STORED RECORDS:
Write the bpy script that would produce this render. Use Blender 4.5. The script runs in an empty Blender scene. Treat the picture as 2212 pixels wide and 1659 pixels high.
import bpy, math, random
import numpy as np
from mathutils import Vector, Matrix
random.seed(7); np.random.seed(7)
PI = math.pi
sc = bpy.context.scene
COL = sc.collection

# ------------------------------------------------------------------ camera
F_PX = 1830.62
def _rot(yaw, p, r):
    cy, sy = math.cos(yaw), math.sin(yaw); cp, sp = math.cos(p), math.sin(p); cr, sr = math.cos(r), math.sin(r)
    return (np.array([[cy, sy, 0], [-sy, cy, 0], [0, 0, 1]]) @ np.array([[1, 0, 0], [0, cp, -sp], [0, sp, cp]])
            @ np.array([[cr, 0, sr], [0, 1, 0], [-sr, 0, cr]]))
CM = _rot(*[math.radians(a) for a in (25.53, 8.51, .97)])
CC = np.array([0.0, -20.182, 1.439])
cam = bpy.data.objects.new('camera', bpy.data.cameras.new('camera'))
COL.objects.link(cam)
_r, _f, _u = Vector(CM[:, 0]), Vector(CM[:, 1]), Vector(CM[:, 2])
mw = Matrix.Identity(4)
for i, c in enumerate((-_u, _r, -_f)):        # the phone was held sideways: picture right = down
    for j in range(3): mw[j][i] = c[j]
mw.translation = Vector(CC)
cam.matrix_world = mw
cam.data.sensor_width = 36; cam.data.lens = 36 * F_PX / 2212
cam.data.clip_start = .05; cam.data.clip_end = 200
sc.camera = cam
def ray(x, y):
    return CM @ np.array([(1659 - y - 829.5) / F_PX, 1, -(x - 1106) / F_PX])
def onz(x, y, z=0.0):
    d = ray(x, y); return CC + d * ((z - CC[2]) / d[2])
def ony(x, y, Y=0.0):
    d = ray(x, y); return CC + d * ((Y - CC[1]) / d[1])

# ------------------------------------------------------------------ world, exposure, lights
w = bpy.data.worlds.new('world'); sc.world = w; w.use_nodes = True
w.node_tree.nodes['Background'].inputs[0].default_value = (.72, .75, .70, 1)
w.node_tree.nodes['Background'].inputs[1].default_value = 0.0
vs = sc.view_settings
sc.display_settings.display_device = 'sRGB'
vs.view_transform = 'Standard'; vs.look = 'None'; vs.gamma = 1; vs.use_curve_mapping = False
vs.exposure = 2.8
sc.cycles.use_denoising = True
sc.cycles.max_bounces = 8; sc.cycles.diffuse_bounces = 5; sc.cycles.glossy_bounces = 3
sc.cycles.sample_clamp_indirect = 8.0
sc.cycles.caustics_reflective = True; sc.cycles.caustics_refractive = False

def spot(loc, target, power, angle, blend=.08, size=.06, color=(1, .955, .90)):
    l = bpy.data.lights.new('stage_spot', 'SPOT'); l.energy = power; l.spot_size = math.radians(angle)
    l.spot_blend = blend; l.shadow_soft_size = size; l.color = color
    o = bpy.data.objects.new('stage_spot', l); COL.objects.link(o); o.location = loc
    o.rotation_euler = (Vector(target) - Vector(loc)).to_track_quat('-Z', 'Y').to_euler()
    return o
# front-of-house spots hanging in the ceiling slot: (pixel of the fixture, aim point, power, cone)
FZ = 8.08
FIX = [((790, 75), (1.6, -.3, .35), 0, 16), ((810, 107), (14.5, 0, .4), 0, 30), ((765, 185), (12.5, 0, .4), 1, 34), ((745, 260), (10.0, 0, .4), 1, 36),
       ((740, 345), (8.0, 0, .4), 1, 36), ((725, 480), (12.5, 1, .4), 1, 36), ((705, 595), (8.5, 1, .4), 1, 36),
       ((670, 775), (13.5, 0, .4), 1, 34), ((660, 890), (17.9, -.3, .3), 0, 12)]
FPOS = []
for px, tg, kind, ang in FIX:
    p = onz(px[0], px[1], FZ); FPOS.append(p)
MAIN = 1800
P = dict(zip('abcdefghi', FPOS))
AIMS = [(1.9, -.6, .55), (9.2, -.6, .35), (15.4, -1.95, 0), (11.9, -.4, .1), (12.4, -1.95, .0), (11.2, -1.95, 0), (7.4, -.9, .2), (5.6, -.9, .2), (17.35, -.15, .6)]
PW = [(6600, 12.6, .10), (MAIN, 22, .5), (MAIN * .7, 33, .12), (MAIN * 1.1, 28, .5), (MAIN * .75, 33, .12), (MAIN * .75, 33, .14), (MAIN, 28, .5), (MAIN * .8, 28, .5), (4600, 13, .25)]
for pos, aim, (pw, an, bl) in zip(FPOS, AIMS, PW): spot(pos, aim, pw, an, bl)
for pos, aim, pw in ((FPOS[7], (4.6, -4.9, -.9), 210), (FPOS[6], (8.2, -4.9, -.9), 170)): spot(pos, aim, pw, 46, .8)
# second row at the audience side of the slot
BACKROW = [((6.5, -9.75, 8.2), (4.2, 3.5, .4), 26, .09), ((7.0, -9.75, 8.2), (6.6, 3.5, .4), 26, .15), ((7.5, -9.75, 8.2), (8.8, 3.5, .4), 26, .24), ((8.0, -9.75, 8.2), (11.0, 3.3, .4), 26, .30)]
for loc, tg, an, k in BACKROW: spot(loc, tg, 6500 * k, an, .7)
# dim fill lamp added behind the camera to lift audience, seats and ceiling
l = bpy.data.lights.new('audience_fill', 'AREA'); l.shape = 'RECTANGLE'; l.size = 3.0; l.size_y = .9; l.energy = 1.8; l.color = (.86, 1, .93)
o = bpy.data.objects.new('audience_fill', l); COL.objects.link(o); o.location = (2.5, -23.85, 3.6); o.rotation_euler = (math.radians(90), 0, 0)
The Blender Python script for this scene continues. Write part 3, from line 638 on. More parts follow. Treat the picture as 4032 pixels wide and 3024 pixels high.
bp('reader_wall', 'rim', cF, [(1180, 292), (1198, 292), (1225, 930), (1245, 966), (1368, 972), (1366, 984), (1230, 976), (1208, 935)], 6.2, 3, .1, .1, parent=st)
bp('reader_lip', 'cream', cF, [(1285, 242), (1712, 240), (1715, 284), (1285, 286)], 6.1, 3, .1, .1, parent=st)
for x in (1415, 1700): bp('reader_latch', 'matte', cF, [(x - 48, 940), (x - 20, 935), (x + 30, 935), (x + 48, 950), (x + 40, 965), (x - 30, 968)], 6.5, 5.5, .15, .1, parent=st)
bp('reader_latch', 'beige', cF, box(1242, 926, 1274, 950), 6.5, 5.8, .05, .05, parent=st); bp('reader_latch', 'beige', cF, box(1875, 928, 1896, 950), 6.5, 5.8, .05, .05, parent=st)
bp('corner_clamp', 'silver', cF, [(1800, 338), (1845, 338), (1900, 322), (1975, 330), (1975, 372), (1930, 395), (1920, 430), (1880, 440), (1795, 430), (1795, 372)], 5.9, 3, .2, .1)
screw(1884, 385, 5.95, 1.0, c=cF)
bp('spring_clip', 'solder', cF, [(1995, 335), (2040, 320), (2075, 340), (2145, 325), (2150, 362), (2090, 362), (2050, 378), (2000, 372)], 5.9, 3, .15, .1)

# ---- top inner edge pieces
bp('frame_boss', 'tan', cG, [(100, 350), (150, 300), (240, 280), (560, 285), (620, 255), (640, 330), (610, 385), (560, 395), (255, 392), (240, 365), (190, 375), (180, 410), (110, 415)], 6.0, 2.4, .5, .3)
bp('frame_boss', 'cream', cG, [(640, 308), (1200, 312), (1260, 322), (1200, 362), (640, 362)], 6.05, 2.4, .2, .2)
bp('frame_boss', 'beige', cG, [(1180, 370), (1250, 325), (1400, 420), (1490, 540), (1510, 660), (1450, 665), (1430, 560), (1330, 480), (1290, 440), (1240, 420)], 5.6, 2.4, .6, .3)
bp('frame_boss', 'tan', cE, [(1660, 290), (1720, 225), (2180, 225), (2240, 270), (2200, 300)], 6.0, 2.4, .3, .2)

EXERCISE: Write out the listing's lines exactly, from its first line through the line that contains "COL = sc.collection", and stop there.

FINISHED TASK:
Write the bpy script that would produce this render. Use Blender 4.5. The script runs in an empty Blender scene. Treat the picture as 2212 pixels wide and 1659 pixels high.
import bpy, math, random
import numpy as np
from mathutils import Vector, Matrix
random.seed(7); np.random.seed(7)
PI = math.pi
sc = bpy.context.scene
COL = sc.collection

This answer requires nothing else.